Keywords: Tags  stainless steel scrap, nickel


NEW YORK — Stainless steel scrap prices have fallen for the fourth consecutive week amid continued anemic demand from consumers and tumbling nickel prices.

"It’s hard to find a mill buyer these days," one market source said, noting that all indications suggest the current weakness likely will continue.

"Forget the rest of the year," a processor source said, citing numerous fiscal and political issues—including the looming U.S. "fiscal cliff," the European debt crisis and a reported slowdown in China—as factors causing economic uncertainty and impacting demand for both stainless steel and scrap.

Pittsburgh-based Allegheny Technologies Inc. chairman, president and chief executive officer Richard Harshman confirmed during the company’s third-quarter earnings call last week that stainless demand has pared back, noting at the time that lead times for commodity stainless sheet and plate are only about two weeks ( amm.com, Oct. 25).

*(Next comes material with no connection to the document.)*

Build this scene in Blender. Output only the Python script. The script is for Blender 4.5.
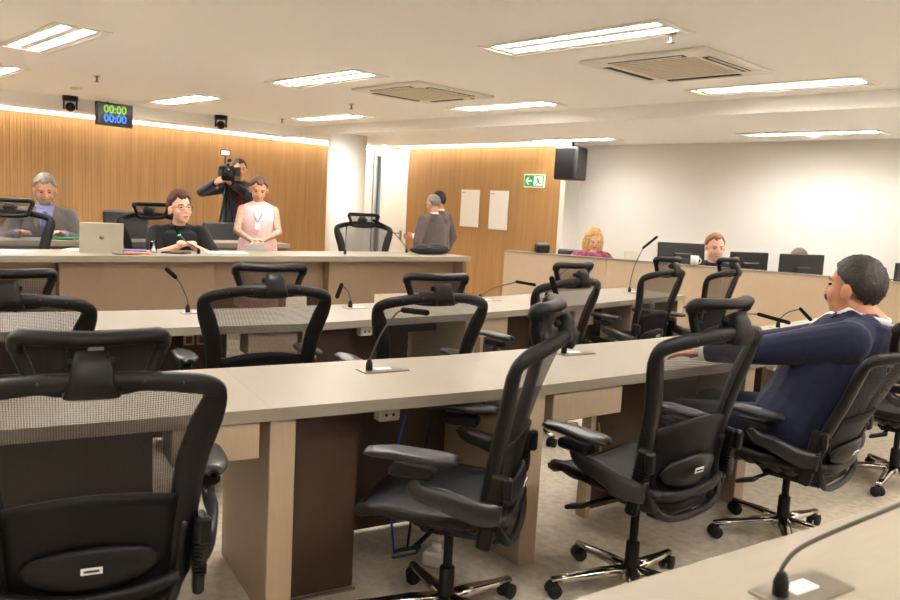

While scrap demand often softens during the final months of the year as consumers look to reduce inventories before year-end, the slowdown has been worse this year due to the added macro-economic woes, sources said.

"This is worse. It started earlier and it’s worse," the processor source said.

Processor buying prices for 304 clips and solids are now at a nearly 40-month low of between $1,435 and $1,500 per gross ton, down from $1,500 to $1,570 previously, while 316 clips and solids have fallen to between $2,105 and $2,175 per gross ton from $2,195 to $2,240.

The historically low prices are said to be stymying scrap flows, although some processors reportedly are still getting more material than they would like, considering mill demand levels.

"(Some processors) dropped their prices and kept buying so they dropped them again," a second market source said.

Hurricane Sandy reportedly has affected scrap flow on the East Coast, with a number of yards closing their doors early Monday in anticipation of the storm ( amm.com, Oct. 29).

In addition to soft demand, falling nickel prices on the London Metal Exchange are adding to stainless scrap’s woes. The cash contract ended Monday’s official session at $15,870 per tonne ($7.20 per pound), down 1.4 percent from $16,100 per tonne ($7.30 per pound) at the end of last week, but recovered somewhat Tuesday to $16,000 per tonne ($7.26 per pound).